Plus, the story digresses so much that, by the time we reach the admittedly thrilling third act — a Heat-like heist on the company’s truck depot by a group of disgruntled soldiers of fortune led by Jeffrey Donovan and Scott Eastwood — Statham feels like a secondary character.

And, naturally, all of Ritchie’s blind spots regarding women and people of color are still here, though with less farcical humor than in his previous feature, the vivid-but-obnoxious The Gentlemen. Women are hardly seen or heard, save for Niamh Algar‘s Dana, the company’s single female guard who swaggers and quips right next to the boys — until she’s threatened into silence for much of the rest of the picture. And naturally, we get the 3edgy5me race jokes, like a white character with an eye deformity getting the nickname “Jap’s Eye”. Delightful.

The greatest sin of Wrath of Man is it just takes itself too seriously.

Besides its overly-convoluted structure and borderline-criminal misuse of Statham, the greatest sin of Wrath of Man is it just takes itself too seriously. Despite the goofy character names and the quips, there’s little here to indicate Ritchie and crew have their tongue planted all that much in cheek; even Statham can’t manage to muster up his usual dry wit.
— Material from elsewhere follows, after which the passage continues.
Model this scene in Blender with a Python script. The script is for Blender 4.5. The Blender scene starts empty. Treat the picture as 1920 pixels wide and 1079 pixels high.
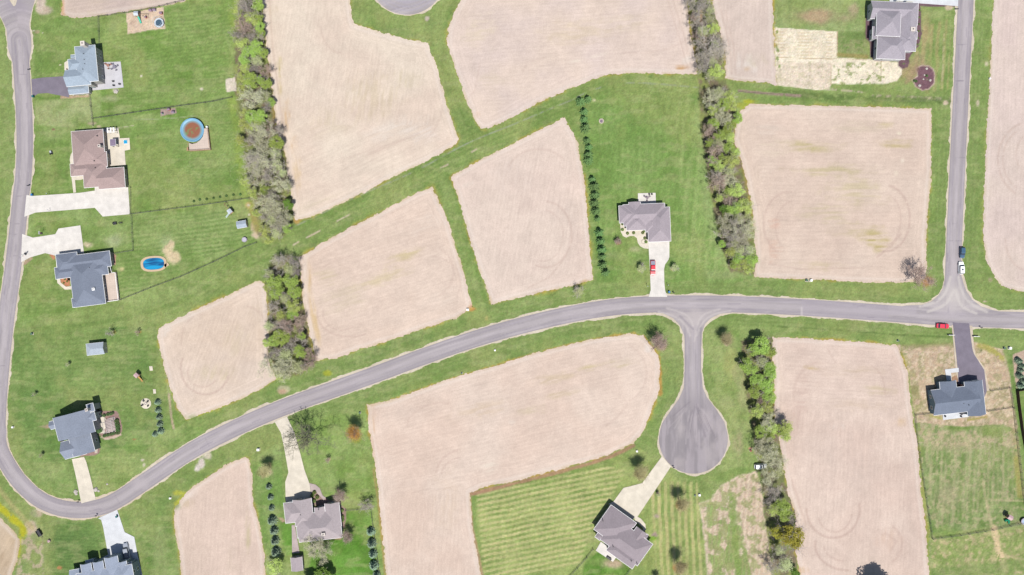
import bpy, math, random
import numpy as np
from mathutils import Vector, Matrix
# ---------------------------------------------------------------- camera, sky, sun, exposure
HC = 280.0                       # flying height of the drone
K = 1 / 4.8                      # metres per photo pixel on the ground
SC = bpy.context.scene
COL = SC.collection
cam_d = bpy.data.cameras.new('Camera'); cam = bpy.data.objects.new('Camera', cam_d); COL.objects.link(cam)
cam.location = (0, 0, HC); cam.rotation_euler = (0, 0, 0)
cam_d.sensor_width = 36; cam_d.lens = 36 * HC / 400.0
cam_d.clip_start = 1; cam_d.clip_end = 20000
SC.camera = cam
SUN_V = Vector((0.10, -0.46, 1.0)).normalized()      # towards the sun
W = bpy.data.worlds.new("World"); SC.world = W; W.use_nodes = True
nt = W.node_tree; bgn = nt.nodes['Background']
sky = nt.nodes.new('ShaderNodeTexSky'); sky.sky_type = 'NISHITA'; sky.sun_disc = False
sky.sun_elevation = math.asin(SUN_V.z); sky.sun_rotation = math.atan2(SUN_V.x, SUN_V.y)
nt.links.new(sky.outputs[0], bgn.inputs[0]); bgn.inputs[1].default_value = 0.075
sl = bpy.data.lights.new('Sun', 'SUN'); sl.energy = 4.2; sl.angle = math.radians(0.5); sl.color = (1, 0.965, 0.90)
so = bpy.data.objects.new('Sun', sl); COL.objects.link(so)
so.rotation_euler = SUN_V.to_track_quat('Z', 'Y').to_euler()
SC.view_settings.view_transform = 'Standard'; SC.view_settings.look = 'None'
SC.view_settings.gamma = 1; SC.view_settings.use_curve_mapping = False
SC.view_settings.exposure = 0.715
AF = 1 / 2.25                    # sunlit display value -> albedo

# ---------------------------------------------------------------- helpers
rnd = random.Random(7)
def hexc(h, f=AF):
    h = h.lstrip('#'); h = ''.join(c*2 for c in h) if len(h) == 3 else h; v = [int(h[i:i+2], 16) / 255 for i in (0, 2, 4)]
    return np.array([(c/12.92 if c <= .04045 else ((c+.055)/1.055)**2.4) * f for c in v], np.float32)
def G(px, py, z=0.0):
    s = K * (HC - z) / HC
    return Vector(((px - 960) * s, (539.5 - py) * s, z))
MATS = {}
def simple_mat(name, col, rough=.8, var=.12, scale=3.0, metal=0.0, bump=0.0, spec=0.3):
    """plain surface with a little procedural variation"""
    if name in MATS: return MATS[name]
    m = bpy.data.materials.new(name); m.use_nodes = True; MATS[name] = m
    n = m.node_tree.nodes; l = m.node_tree.links; b = n['Principled BSDF']
    b.inputs['Roughness'].default_value = rough; b.inputs['Metallic'].default_value = metal
    b.inputs['Specular IOR Level'].default_value = spec
    tc = n.new('ShaderNodeTexCoord'); nz = n.new('ShaderNodeTexNoise'); nz.inputs['Scale'].default_value = scale
    nz.inputs['Detail'].default_value = 5
    l.new(tc.outputs['Object'], nz.inputs['Vector'])
    mr = n.new('ShaderNodeMapRange'); mr.inputs[1].default_value = .3; mr.inputs[2].default_value = .7
    mr.inputs[3].default_value = 1 - var; mr.inputs[4].default_value = 1 + var
    l.new(nz.outputs['Fac'], mr.inputs[0])
    vm = n.new('ShaderNodeVectorMath'); vm.operation = 'SCALE'; vm.inputs[0].default_value = tuple(col[:3])
    l.new(mr.outputs[0], vm.inputs['Scale']); l.new(vm.outputs[0], b.inputs['Base Color'])
    if bump:
        bp = n.new('ShaderNodeBump'); bp.inputs['Strength'].default_value = bump; bp.inputs['Distance'].default_value = .05
        l.new(nz.outputs['Fac'], bp.inputs['Height']); l.new(bp.outputs[0], b.inputs['Normal'])
    return m
def link(o, parent=None):
    COL.objects.link(o)
    if parent is not None: o.parent = parent
    return o
class MB:
    """collects faces with materials and makes ONE mesh"""
    def __init__(s): s.v = []; s.f = []; s.mi = []
    def add(s, vs, fs, mi=0):
        b = len(s.v); s.v += [tuple(p) for p in vs]; s.f += [tuple(b + i for i in f) for f in fs]; s.mi += [mi] * len(fs)
    def box(s, c, size, rot=0, mi=0, taper=1.0):
        x, y, z = (d / 2 for d in size); cs, sn = math.cos(rot), math.sin(rot)
        vs = []
        for dz in (-z, z):
            t = 1.0 if dz < 0 else taper
            for dx, dy in ((-x, -y), (x, -y), (x, y), (-x, y)):
                dx2, dy2 = dx * t, dy * t
                vs.append((c[0] + dx2 * cs - dy2 * sn, c[1] + dx2 * sn + dy2 * cs, c[2] + dz))
        s.add(vs, [(3, 2, 1, 0), (4, 5, 6, 7), (0, 1, 5, 4), (1, 2, 6, 5), (2, 3, 7, 6), (3, 0, 4, 7)], mi)
    def tube(s, a, b, r1, r2=None, n=6, mi=0, caps=True):
        r2 = r1 if r2 is None else r2
        a = Vector(a); b = Vector(b); d = (b - a)
        if d.length < 1e-6: return
        q = d.to_track_quat('Z', 'Y'); vs = []
        for p, r in ((a, r1), (b, r2)):
            for i in range(n):
                t = 2 * math.pi * i / n
                vs.append(p + q @ Vector((r * math.cos(t), r * math.sin(t), 0)))
        fs = [(i, (i + 1) % n, n + (i + 1) % n, n + i) for i in range(n)]
        if caps: fs += [tuple(range(n))[::-1], tuple(range(n, 2 * n))]
        s.add(vs, fs, mi)
    def prism(s, pts, z0, z1, mi=0):
        n = len(pts); area = sum(pts[i][0]*pts[(i+1) % n][1]-pts[(i+1) % n][0]*pts[i][1] for i in range(n))
        if area < 0: pts = pts[::-1]
        vs = [(p[0], p[1], z0) for p in pts] + [(p[0], p[1], z1) for p in pts]
        s.add(vs, [tuple(range(n, 2*n)), tuple(range(n))[::-1]] + [(i, (i+1) % n, n+(i+1) % n, n+i) for i in range(n)], mi)
    def lathe(s, c, prof, n=12, mi=0, caps=True):
        vs = []; fs = []
        for r, z in prof:
            for i in range(n):
                t = 2*math.pi*i/n; vs.append((c[0]+r*math.cos(t), c[1]+r*math.sin(t), c[2]+z))
        for k in range(len(prof)-1):
            for i in range(n):
                fs.append((k*n+i, k*n+(i+1) % n, (k+1)*n+(i+1) % n, (k+1)*n+i))
        if caps: fs.append(tuple(range(n))[::-1]); fs.append(tuple(range((len(prof)-1)*n, len(prof)*n)))
        s.add(vs, fs, mi)
    def mesh(s, name, mats):
        me = bpy.data.meshes.new(name); me.from_pydata(s.v, [], s.f)
        for m in (mats if isinstance(mats, (list, tuple)) else [mats]): me.materials.append(m)
        me.polygons.foreach_set('material_index', s.mi); me.update(); return me
    def build(s, name, mats, parent=None, loc=None, rz=0):
        o = bpy.data.objects.new(name, s.mesh(name, mats)); link(o, parent)
        if loc is not None: o.location = loc
        o.rotation_euler.z = rz; return o
def tag(o, label=None, cat=None, group=None, kind=None):
    if label: o['label'] = label
    if cat: o['category'] = cat
    if group: o['group'] = group
    if kind: o['kind'] = kind
    return o
def empty(name, loc, rz, label, cat, group=None):
    o = bpy.data.objects.new(name, None); link(o); o.location = loc; o.rotation_euler.z = rz
    o.empty_display_size = .5
    return tag(o, label, cat, group)
def kids(o, tbl={}):
    return list(o.children)
def copy_thing(root, ch, loc, rz=0, sc=1.0, label=None, group=None):
    r = root.copy(); COL.objects.link(r); r.location = loc; r.rotation_euler = (0, 0, rz); r.scale = (sc, sc, sc) if not isinstance(sc, tuple) else sc
    if label: r['label'] = label
    if group: r['group'] = group
    for c, gs in ch:
        d = c.copy(); COL.objects.link(d); d.parent = r
        for g in gs:
            e = g.copy(); COL.objects.link(e); e.parent = d
    return r

# ---- numpy noise and distance fields (photo-pixel coordinates of the ground)
_T = np.random.RandomState(3).rand(256, 256).astype(np.float32)
def vnoise(x, y, seed=0):
    xi = np.floor(x).astype(np.int64); yi = np.floor(y).astype(np.int64)
    fx = (x - xi).astype(np.float32); fy = (y - yi).astype(np.float32)
    fx = fx*fx*(3-2*fx); fy = fy*fy*(3-2*fy)
    xi += seed * 37; yi += seed * 91
    a = _T[xi & 255, yi & 255]; b = _T[(xi+1) & 255, yi & 255]; c = _T[xi & 255, (yi+1) & 255]; d = _T[(xi+1) & 255, (yi+1) & 255]
    return (a*(1-fx)+b*fx)*(1-fy) + (c*(1-fx)+d*fx)*fy
def fbm(x, y, s, seed=0, oct=4):
    v = 0; a = 1; t = 0
    for k in range(oct):
        v = v + a * vnoise(x / s, y / s, seed + k * 5); t += a; a *= .55; s *= .5
    return v / t
def sstep(a, b, x):
    t = np.clip((x - a) / (b - a), 0, 1); return t*t*(3-2*t)
def seg_dist(X, Y, pts, closed=False, full=False):
    best = np.full(X.shape, 1e9, np.float32); U = np.zeros_like(best); S = np.zeros_like(best); acc = 0
    n = len(pts)
    for i in range(n if closed else n - 1):
        x0, y0 = pts[i]; x1, y1 = pts[(i+1) % n]
        dx, dy = x1-x0, y1-y0; L2 = dx*dx+dy*dy+1e-9; L = math.sqrt(L2)
        t = np.clip(((X-x0)*dx+(Y-y0)*dy)/L2, 0, 1)
        ex = X-(x0+t*dx); ey = Y-(y0+t*dy); d = np.sqrt(ex*ex+ey*ey)
        m = d < best; best = np.where(m, d, best)
        if full:
            U = np.where(m, acc+t*L, U); S = np.where(m, np.sign(dx*ey-dy*ex), S)
        acc += L
    return (best, U, S) if full else best
def poly_sdf(X, Y, pts):
    d = seg_dist(X, Y, pts, True); ins = np.zeros(X.shape, bool); n = len(pts)
    for i in range(n):
        x0, y0 = pts[i]; x1, y1 = pts[(i+1) % n]
        if y0 == y1: continue
        c = ((y0 > Y) != (y1 > Y)) & (X < (x1-x0)*(Y-y0)/(y1-y0)+x0); ins ^= c
    return np.where(ins, -d, d)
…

Revenge stories usually need a central core of feeling — a man enraged at the world taking something away, and a poetic connection to the person who took it. Here, it’s just one unstoppable badass working way too hard to track down someone he (and the audience) barely knows. The rest is a frowny, self-serious chore.

Wrath of Man busts in your teeth and spins you a warmed-over story of macho greed in theaters May 7th.